▸ **Exercise objective**: Copy the full set of lines exactly as given.

▸ **Collected data**:
------------

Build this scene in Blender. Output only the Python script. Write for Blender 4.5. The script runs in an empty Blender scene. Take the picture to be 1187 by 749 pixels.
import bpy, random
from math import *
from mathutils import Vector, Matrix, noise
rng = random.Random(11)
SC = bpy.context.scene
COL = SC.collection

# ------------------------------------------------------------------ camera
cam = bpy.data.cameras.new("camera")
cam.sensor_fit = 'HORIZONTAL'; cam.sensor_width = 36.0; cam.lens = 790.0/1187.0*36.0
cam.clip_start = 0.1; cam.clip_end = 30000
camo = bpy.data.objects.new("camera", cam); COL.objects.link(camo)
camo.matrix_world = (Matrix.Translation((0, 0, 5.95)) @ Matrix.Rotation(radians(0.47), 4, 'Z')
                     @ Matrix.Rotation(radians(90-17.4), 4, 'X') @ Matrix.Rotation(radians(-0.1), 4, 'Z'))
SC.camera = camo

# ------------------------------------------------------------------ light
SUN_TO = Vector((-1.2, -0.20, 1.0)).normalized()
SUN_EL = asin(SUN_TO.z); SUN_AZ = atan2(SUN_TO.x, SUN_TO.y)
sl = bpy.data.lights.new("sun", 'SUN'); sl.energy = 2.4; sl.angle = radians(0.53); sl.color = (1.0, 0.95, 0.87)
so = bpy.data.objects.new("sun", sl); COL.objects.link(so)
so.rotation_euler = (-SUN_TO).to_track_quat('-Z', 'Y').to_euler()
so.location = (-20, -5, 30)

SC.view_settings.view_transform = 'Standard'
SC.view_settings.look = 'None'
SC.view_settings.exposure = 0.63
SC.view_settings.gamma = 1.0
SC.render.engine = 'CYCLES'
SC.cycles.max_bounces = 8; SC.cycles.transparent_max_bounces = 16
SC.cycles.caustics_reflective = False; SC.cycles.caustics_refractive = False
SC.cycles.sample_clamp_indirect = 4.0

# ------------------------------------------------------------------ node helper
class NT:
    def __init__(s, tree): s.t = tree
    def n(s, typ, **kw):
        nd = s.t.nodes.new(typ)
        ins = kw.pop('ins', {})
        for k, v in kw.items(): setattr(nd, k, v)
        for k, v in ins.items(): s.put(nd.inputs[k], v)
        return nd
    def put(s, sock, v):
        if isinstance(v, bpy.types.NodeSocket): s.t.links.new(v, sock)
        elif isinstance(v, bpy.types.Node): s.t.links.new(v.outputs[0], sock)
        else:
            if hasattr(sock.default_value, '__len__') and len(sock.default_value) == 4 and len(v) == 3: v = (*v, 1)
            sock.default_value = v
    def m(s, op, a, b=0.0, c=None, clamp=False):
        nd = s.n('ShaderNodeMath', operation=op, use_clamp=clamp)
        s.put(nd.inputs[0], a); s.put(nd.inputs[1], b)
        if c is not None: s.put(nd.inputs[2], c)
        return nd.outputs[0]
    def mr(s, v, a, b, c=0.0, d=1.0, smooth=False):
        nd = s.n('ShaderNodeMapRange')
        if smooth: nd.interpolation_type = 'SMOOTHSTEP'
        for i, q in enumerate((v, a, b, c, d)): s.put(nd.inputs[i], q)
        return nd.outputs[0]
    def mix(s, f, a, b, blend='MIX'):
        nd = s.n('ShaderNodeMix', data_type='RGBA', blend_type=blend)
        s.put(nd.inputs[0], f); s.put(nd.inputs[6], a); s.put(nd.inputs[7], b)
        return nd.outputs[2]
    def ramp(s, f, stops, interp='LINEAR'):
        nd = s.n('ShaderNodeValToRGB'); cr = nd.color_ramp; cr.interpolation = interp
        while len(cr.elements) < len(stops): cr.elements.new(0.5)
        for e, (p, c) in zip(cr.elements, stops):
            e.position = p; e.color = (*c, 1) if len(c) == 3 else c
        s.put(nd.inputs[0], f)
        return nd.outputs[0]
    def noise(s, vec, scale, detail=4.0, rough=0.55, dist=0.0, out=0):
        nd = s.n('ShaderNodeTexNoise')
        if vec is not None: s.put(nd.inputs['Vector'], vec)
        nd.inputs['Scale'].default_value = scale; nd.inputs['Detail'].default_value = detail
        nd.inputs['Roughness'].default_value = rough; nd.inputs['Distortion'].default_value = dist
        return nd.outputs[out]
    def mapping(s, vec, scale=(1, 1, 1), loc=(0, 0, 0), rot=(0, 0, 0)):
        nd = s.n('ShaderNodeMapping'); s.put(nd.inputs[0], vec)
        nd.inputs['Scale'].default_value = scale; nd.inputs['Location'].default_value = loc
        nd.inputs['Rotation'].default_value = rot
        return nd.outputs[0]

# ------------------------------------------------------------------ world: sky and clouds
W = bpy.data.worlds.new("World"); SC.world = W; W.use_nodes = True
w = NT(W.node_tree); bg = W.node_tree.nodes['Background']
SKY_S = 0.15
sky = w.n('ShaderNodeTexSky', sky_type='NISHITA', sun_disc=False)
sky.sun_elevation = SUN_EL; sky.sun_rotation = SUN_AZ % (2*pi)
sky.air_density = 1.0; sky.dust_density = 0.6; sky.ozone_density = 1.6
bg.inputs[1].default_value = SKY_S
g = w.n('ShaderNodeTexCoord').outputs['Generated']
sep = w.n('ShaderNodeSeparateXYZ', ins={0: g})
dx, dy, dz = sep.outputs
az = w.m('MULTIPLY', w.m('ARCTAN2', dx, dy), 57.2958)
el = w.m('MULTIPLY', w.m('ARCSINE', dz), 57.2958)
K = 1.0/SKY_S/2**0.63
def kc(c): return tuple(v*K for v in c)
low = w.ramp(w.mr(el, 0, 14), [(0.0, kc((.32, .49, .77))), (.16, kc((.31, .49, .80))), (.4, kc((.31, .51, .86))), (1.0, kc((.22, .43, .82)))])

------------

▸ **Answer for this exercise**:
Build this scene in Blender. Output only the Python script. Write for Blender 4.5. The script runs in an empty Blender scene. Take the picture to be 1187 by 749 pixels.
import bpy, random
from math import *
from mathutils import Vector, Matrix, noise
rng = random.Random(11)
SC = bpy.context.scene
COL = SC.collection

# ------------------------------------------------------------------ camera
cam = bpy.data.cameras.new("camera")
cam.sensor_fit = 'HORIZONTAL'; cam.sensor_width = 36.0; cam.lens = 790.0/1187.0*36.0
cam.clip_start = 0.1; cam.clip_end = 30000
camo = bpy.data.objects.new("camera", cam); COL.objects.link(camo)
camo.matrix_world = (Matrix.Translation((0, 0, 5.95)) @ Matrix.Rotation(radians(0.47), 4, 'Z')
                     @ Matrix.Rotation(radians(90-17.4), 4, 'X') @ Matrix.Rotation(radians(-0.1), 4, 'Z'))
SC.camera = camo

# ------------------------------------------------------------------ light
SUN_TO = Vector((-1.2, -0.20, 1.0)).normalized()
SUN_EL = asin(SUN_TO.z); SUN_AZ = atan2(SUN_TO.x, SUN_TO.y)
sl = bpy.data.lights.new("sun", 'SUN'); sl.energy = 2.4; sl.angle = radians(0.53); sl.color = (1.0, 0.95, 0.87)
so = bpy.data.objects.new("sun", sl); COL.objects.link(so)
so.rotation_euler = (-SUN_TO).to_track_quat('-Z', 'Y').to_euler()
so.location = (-20, -5, 30)

SC.view_settings.view_transform = 'Standard'
SC.view_settings.look = 'None'
SC.view_settings.exposure = 0.63
SC.view_settings.gamma = 1.0
SC.render.engine = 'CYCLES'
SC.cycles.max_bounces = 8; SC.cycles.transparent_max_bounces = 16
SC.cycles.caustics_reflective = False; SC.cycles.caustics_refractive = False
SC.cycles.sample_clamp_indirect = 4.0

# ------------------------------------------------------------------ node helper
class NT:
    def __init__(s, tree): s.t = tree
    def n(s, typ, **kw):
        nd = s.t.nodes.new(typ)
        ins = kw.pop('ins', {})
        for k, v in kw.items(): setattr(nd, k, v)
        for k, v in ins.items(): s.put(nd.inputs[k], v)
        return nd
    def put(s, sock, v):
        if isinstance(v, bpy.types.NodeSocket): s.t.links.new(v, sock)
        elif isinstance(v, bpy.types.Node): s.t.links.new(v.outputs[0], sock)
        else:
            if hasattr(sock.default_value, '__len__') and len(sock.default_value) == 4 and len(v) == 3: v = (*v, 1)
            sock.default_value = v
    def m(s, op, a, b=0.0, c=None, clamp=False):
        nd = s.n('ShaderNodeMath', operation=op, use_clamp=clamp)
        s.put(nd.inputs[0], a); s.put(nd.inputs[1], b)
        if c is not None: s.put(nd.inputs[2], c)
        return nd.outputs[0]
    def mr(s, v, a, b, c=0.0, d=1.0, smooth=False):
        nd = s.n('ShaderNodeMapRange')
        if smooth: nd.interpolation_type = 'SMOOTHSTEP'
        for i, q in enumerate((v, a, b, c, d)): s.put(nd.inputs[i], q)
        return nd.outputs[0]
    def mix(s, f, a, b, blend='MIX'):
        nd = s.n('ShaderNodeMix', data_type='RGBA', blend_type=blend)
        s.put(nd.inputs[0], f); s.put(nd.inputs[6], a); s.put(nd.inputs[7], b)
        return nd.outputs[2]
    def ramp(s, f, stops, interp='LINEAR'):
        nd = s.n('ShaderNodeValToRGB'); cr = nd.color_ramp; cr.interpolation = interp
        while len(cr.elements) < len(stops): cr.elements.new(0.5)
        for e, (p, c) in zip(cr.elements, stops):
            e.position = p; e.color = (*c, 1) if len(c) == 3 else c
        s.put(nd.inputs[0], f)
        return nd.outputs[0]
    def noise(s, vec, scale, detail=4.0, rough=0.55, dist=0.0, out=0):
        nd = s.n('ShaderNodeTexNoise')
        if vec is not None: s.put(nd.inputs['Vector'], vec)
        nd.inputs['Scale'].default_value = scale; nd.inputs['Detail'].default_value = detail
        nd.inputs['Roughness'].default_value = rough; nd.inputs['Distortion'].default_value = dist
        return nd.outputs[out]
    def mapping(s, vec, scale=(1, 1, 1), loc=(0, 0, 0), rot=(0, 0, 0)):
        nd = s.n('ShaderNodeMapping'); s.put(nd.inputs[0], vec)
        nd.inputs['Scale'].default_value = scale; nd.inputs['Location'].default_value = loc
        nd.inputs['Rotation'].default_value = rot
        return nd.outputs[0]

# ------------------------------------------------------------------ world: sky and clouds
W = bpy.data.worlds.new("World"); SC.world = W; W.use_nodes = True
w = NT(W.node_tree); bg = W.node_tree.nodes['Background']
SKY_S = 0.15
sky = w.n('ShaderNodeTexSky', sky_type='NISHITA', sun_disc=False)
sky.sun_elevation = SUN_EL; sky.sun_rotation = SUN_AZ % (2*pi)
sky.air_density = 1.0; sky.dust_density = 0.6; sky.ozone_density = 1.6
bg.inputs[1].default_value = SKY_S
g = w.n('ShaderNodeTexCoord').outputs['Generated']
sep = w.n('ShaderNodeSeparateXYZ', ins={0: g})
dx, dy, dz = sep.outputs
az = w.m('MULTIPLY', w.m('ARCTAN2', dx, dy), 57.2958)
el = w.m('MULTIPLY', w.m('ARCSINE', dz), 57.2958)
K = 1.0/SKY_S/2**0.63
def kc(c): return tuple(v*K for v in c)
low = w.ramp(w.mr(el, 0, 14), [(0.0, kc((.32, .49, .77))), (.16, kc((.31, .49, .80))), (.4, kc((.31, .51, .86))), (1.0, kc((.22, .43, .82)))])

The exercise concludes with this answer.